Buhmann Boateng - Löw wirbt um Fairness für Bruder
Sciacca/dpa. - Was Jérome Boateng über das brutale Foul seines Halbbruders denkt, war zunächst nicht bekannt. Bundestrainer Joachim Löw sah den Anlass gegeben, nach dem bitteren WM-Aus von Michael Ballack um Unterstützung für den nahen Verwandten von Kevin-Prince Boateng zu werben.
«Ich habe ihm gesagt, dass wir absolut vorbehaltlos zu ihm stehen. Er ist zwar Familienmitglied, aber er ist völlig unbeteiligt. Ich bitte alle, ihn in die Sache nicht hineinzuziehen», sagte Löw im Trainingslager der deutschen Fußball-Nationalmannschaft in Sizilien. Löw wandte sich auch an die Medien: «Ich bitte Sie, ihn nicht ins Visier zu nehmen.» Ins Visier geraten ist dagegen der Halbbruder des Abwehrspielers vom Hamburger SV, Kevin-Prince Boateng. Der 23-Jährige hatte Ballack im englischen Pokalfinale so brutal gefoult, dass der DFB- Kapitän für die Weltmeisterschaft ausfällt. «Ich bin unendlich traurig, dass Michael Ballack durch ein solches Foul um seine WM- Teilnahme gebracht wird», sagte DFB-Präsident Theo Zwanziger.
Boateng dagegen, der in der Vergangenheit für die deutsche U-21- Auswahl gespielt hatte, soll in Südafrika für den dritten und letzten deutschen Gruppengegner Ghana auflaufen. Er hatte sich im Gegensatz zu seinem Halbbruder sportlich für das Land seines Vaters entschieden: Den Pass Ghanas hat er schon, kürzlich gab auch der Weltverband FIFA Grünes Licht für seine WM-Teilnahme.

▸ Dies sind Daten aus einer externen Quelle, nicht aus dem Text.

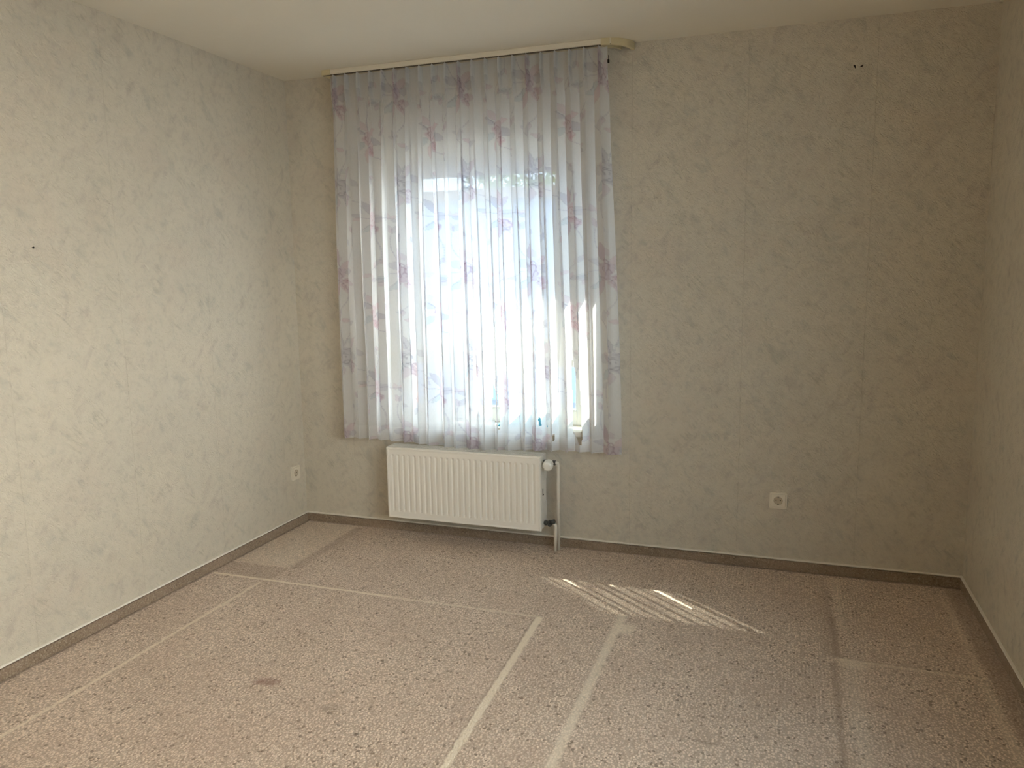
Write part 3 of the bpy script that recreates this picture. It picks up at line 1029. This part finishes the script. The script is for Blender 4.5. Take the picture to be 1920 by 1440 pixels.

Sein Böses-Buben-Image wollte er eigentlich längst abgelegt haben, doch nach dem brutalen Tritt gegen den wichtigsten Spieler im Löw- Ensemble steht Kevin-Prince Boateng vor allem in seinem Geburtsland Deutschland mehr denn je als Buhmann da. «Boateng läuft Gefahr, eine Hassfigur in Deutschland zu werden», schrieb die Online-Ausgabe der britischen Zeitung «The Sun». Und während er in Internetforen vielfach als «Staatsfeind Nr. 1», bezeichnet wurde, mochte Bundestrainer Joachim Löw dem Übeltäter «keinen Vorsatz» unterstellen.
Der gebürtige Berliner Kevin-Prince Boateng ist seit seinen Jugendzeiten als großes Fußball-Talent, aber auch als großspuriger und disziplinloser Spieler bekannt. Kevin-Prince und Jérome haben denselben Vater, aber verschiedene Mütter. Der jüngere Bruder Jérome (21) ist in Wilmersdorf aufgewachsen, einem gutbürgerlichen Stadtteil Berlins. Kevin wurde als eine Art Ghetto-Kind im Wedding groß, war mitten drin im sozialen Brennpunkt.
Sein älterer Bruder George, früher ebenfalls ein großes Fußball-Talent, verschenkte seine Chance durch Schlägereien und Randale. Für Jérome, der jüngste der drei Boatengs, war Kevin immer eine Leitfigur: Sie haben viel zusammen unternommen, von Kino bis Basketball - und natürlich Fußball.